Best cozy winter destinations to take with friends in 2026

These picks are well-known for a reason. They’re easy to plan, they have strong winter atmosphere, and they work for groups with mixed budgets and mixed energy levels.

Banff and Lake Louise, Canada: hot springs nights and mountain views

Best length: 4 to 6 days
Banff is built for cozy evenings. After a cold day outside, the town feels like it was designed for warm meals and slow strolls. A classic group plan is skiing at Lake Louise, then ending the day with a soak at Banff Upper Hot Springs.

If your group wants one quieter day, pair Banff with Canmore or take a scenic drive for views and low-key exploring. Most trips route through Calgary, which keeps travel simple. For inspiration on Canadian ski areas that fit different styles, this overview from Travel + Leisure is a helpful starting point.

Why it works for friends: big nature, cozy town nights, and plenty to do even if not everyone skis.

Whistler Blackcomb, Canada: big ski energy, easy village hangs

Best length: 4 to 6 days
Whistler is a strong pick when you want everyone together without over-planning. The village is walkable, full of food options, and set up for meetups. Some friends can ski all day, others can shop, do a spa afternoon, or take photos and still feel part of the trip.

Cozy add-ons that don’t require expert skills: skating, tubing, and long dinners that feel like an event (fondue-style meals are made for winter). If you’re comparing timing and logistics, Whistler’s own trip-planning page lays out the basics clearly.

Why it works for friends: huge variety, strong après-ski culture, and multi-bedroom chalets keep nights social.

Lake Tahoe, California and Nevada: cabins, lake views, and quick weekend potential

Best length: 2 to 4 days
Tahoe shines when your group wants a real winter feel without making the trip a major production. It’s great for weekend runs, especially if some friends can drive. And it’s not just skiing. You can snowshoe, take scenic drives, find cozy coffee shops, and come back to your cabin for a hot tub reset.

Tahoe also works for mixed-interest groups because the dining and nightlife options are deep, and the vibe stays casual. If you’re leaning toward Heavenly, their planning page is a practical guide for tickets, lessons, and timing.

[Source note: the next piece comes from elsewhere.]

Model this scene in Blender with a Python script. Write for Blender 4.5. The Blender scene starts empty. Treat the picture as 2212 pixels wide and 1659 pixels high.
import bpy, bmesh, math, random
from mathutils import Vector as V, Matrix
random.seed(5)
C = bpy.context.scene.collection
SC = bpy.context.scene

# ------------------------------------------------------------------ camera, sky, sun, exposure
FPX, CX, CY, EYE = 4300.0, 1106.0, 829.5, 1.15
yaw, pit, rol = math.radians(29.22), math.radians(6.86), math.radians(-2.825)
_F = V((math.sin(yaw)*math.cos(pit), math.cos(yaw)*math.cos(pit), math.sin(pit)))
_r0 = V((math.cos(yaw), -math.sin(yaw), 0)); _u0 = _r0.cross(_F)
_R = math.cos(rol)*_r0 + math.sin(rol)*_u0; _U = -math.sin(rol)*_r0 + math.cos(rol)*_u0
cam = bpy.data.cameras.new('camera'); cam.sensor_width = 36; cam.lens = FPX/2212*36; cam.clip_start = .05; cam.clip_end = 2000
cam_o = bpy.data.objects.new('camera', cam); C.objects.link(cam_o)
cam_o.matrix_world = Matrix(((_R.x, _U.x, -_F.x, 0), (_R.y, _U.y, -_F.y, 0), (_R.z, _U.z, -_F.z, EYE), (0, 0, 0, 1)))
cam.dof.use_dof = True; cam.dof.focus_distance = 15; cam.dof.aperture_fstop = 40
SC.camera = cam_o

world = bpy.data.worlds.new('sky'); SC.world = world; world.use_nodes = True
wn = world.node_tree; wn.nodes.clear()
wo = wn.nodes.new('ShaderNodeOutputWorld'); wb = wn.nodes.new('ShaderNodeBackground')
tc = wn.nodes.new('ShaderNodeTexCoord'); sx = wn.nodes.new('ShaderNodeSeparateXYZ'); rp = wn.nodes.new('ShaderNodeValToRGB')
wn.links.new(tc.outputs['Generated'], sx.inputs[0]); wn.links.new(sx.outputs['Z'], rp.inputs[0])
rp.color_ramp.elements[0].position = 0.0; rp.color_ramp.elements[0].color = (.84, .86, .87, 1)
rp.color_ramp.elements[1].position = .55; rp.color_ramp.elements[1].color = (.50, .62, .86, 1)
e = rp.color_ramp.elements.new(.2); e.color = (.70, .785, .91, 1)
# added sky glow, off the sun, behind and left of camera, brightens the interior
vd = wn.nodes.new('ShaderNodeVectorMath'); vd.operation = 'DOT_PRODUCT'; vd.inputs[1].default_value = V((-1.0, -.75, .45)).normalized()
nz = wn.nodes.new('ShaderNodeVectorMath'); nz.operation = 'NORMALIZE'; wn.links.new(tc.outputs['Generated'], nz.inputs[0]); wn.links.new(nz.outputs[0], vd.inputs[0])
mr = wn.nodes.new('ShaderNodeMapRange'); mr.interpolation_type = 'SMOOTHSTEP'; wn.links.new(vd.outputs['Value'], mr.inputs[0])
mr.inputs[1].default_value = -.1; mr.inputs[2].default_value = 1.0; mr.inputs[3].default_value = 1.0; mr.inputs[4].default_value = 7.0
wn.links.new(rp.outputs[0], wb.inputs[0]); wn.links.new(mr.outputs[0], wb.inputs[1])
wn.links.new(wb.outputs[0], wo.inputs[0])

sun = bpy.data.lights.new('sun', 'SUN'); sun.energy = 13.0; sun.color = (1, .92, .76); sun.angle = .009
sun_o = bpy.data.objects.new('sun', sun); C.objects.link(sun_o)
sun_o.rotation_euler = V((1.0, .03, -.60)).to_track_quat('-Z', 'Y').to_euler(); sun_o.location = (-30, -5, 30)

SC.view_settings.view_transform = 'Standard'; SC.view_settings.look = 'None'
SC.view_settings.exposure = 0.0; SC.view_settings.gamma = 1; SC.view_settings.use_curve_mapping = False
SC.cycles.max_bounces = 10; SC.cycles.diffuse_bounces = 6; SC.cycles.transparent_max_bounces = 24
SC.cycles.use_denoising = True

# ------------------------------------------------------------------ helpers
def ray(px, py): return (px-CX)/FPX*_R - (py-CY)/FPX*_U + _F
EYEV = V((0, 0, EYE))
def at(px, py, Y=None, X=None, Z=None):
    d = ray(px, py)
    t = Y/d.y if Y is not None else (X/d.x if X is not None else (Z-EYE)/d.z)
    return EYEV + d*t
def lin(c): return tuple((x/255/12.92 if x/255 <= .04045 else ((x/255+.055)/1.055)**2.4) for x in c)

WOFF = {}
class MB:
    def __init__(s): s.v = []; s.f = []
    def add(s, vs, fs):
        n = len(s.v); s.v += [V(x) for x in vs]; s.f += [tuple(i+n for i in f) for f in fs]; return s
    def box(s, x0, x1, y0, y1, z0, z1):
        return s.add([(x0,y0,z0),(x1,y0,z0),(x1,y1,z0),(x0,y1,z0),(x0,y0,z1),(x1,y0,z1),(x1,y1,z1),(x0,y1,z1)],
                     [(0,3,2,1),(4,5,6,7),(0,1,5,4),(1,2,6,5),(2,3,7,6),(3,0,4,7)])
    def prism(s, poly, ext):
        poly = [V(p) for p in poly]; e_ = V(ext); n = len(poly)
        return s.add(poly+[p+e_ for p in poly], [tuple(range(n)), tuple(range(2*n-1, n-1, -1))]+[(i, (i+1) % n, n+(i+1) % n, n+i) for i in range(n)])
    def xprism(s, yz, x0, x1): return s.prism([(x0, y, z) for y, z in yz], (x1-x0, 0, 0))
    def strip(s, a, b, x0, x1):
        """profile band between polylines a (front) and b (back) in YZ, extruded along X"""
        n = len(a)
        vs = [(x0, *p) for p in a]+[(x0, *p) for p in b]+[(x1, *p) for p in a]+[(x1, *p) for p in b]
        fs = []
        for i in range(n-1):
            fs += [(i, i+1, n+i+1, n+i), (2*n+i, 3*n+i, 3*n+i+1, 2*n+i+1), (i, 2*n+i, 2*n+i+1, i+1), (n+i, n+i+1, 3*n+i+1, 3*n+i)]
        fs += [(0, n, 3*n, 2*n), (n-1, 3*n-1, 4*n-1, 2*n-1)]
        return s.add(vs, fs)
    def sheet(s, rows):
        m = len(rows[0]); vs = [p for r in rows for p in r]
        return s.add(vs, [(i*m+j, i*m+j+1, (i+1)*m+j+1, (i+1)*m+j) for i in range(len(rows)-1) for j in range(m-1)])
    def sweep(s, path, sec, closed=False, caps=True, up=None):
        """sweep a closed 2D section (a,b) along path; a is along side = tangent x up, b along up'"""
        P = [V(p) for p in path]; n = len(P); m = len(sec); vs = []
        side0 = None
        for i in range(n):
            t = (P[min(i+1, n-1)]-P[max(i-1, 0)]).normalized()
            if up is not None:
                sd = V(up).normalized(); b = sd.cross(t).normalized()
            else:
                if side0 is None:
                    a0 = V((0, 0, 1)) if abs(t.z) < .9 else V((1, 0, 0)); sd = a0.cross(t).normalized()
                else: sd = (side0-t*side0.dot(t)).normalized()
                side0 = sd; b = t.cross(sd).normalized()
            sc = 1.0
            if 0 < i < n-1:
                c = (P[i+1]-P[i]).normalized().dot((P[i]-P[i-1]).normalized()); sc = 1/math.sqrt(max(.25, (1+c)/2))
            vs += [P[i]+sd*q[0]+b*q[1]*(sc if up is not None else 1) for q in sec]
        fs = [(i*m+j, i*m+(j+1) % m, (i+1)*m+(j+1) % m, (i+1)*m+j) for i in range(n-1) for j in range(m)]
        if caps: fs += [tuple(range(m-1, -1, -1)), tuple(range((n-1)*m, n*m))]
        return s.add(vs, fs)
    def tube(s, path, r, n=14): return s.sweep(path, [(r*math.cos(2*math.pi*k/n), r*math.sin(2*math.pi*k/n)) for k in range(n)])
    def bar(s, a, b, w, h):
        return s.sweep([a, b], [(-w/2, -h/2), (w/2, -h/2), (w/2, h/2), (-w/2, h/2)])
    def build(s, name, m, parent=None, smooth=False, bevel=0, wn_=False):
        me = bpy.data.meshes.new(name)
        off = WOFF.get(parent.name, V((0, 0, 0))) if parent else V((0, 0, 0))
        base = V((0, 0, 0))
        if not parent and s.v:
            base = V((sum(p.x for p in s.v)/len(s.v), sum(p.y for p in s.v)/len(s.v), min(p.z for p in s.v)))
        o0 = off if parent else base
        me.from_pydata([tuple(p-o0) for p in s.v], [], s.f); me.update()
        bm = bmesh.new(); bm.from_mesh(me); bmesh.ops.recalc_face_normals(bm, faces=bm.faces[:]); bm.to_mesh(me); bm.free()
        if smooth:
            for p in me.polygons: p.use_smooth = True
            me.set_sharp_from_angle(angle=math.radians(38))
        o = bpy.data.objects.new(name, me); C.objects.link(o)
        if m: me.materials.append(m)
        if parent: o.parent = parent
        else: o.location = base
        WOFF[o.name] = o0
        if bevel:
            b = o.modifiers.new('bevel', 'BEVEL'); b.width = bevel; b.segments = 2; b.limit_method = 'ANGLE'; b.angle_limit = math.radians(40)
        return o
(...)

Why it works for friends: flexible days, lots of non-ski options, and an easy “plan less, enjoy more” feel.

Breckenridge, Colorado: storybook streets and a laid-back mountain town

Best length: 3 to 5 days
Breckenridge has that holiday-movie look without feeling stiff. Downtown is walkable and full of spots for hot drinks, good food, and low-key nights out. On the mountain, there’s plenty for beginners, plus tubing and other easy wins for friends who don’t want a full ski day.

It’s also a strong “split day” destination: some friends take lessons, some wander town, and everyone meets back up for dinner. If you want a sense of how the resort structures trip planning, this page is a solid reference.

Why it works for friends: cozy town core, beginner-friendly options, and easy evenings back at a shared place.

Things to Do in Lake Tahoe in Winter

How to plan a cozy winter trip with friends without stress

Friend trips don’t fall apart because of snow. They fall apart because of fuzzy money plans, vague schedules, and one person doing all the work. The fix is simple: lock the big pieces first, keep the rest optional.

This is also where multi-bedroom condo resorts can be a smart financial move. When you split a larger space, the per-person cost often drops, and you get a kitchen and hangout space in the deal. Plymouth Rock Travel Partners focuses on wholesale-style pricing for trips like these, which can stretch the budget further than common booking sites when you’re booking for a small group.

Pick dates, budget, and trip style fast with a 10-minute group vote

Try this in one group text:

  • Each person votes on two date options
  • Each person picks one budget range
  • Each person names one must-do (ski day, hot springs, spa, fancy dinner, snowshoeing)

Then call it. Book lodging first, because that’s the piece that disappears fastest for groups. After that, decide whether you’re driving or flying, then add activities that fit everyone’s comfort level.

One rule that saves friendships: choose a place where non-skiers still have a great day without needing a car or a complicated plan.

Make the shared house feel like a winter retreat

A great rental isn’t only about location. It’s how you use it. Bring a small “cozy kit” so the first night feels like you’ve arrived, not like you’re waiting to start having fun.

Cozy kit basics: cocoa or tea, soup-night ingredients, one board game, a shared playlist, slippers
Snow-safety basics: hand warmers, traction cleats, a basic first-aid kit, and a plan for icy roads

A simple night plan formula that keeps costs and effort balanced:

  • One dinner out
  • One cook-in night
  • One easy takeout night

Nobody wants to decide dinner six times in a row. Give future-you a break.

Conclusion

Cozy winter trips with friends come down to two things: a shared home base that makes hanging out easy, and a destination that offers both fun and rest. Keep the plan simple, choose one place, pick one week, and book the stay before you overthink it.

If you want more space, more together time, and a better shot at keeping costs fair, start by pricing multi-bedroom condo resorts for your group. That one choice can turn a cold-weather getaway into the kind of trip your friends still talk about in July.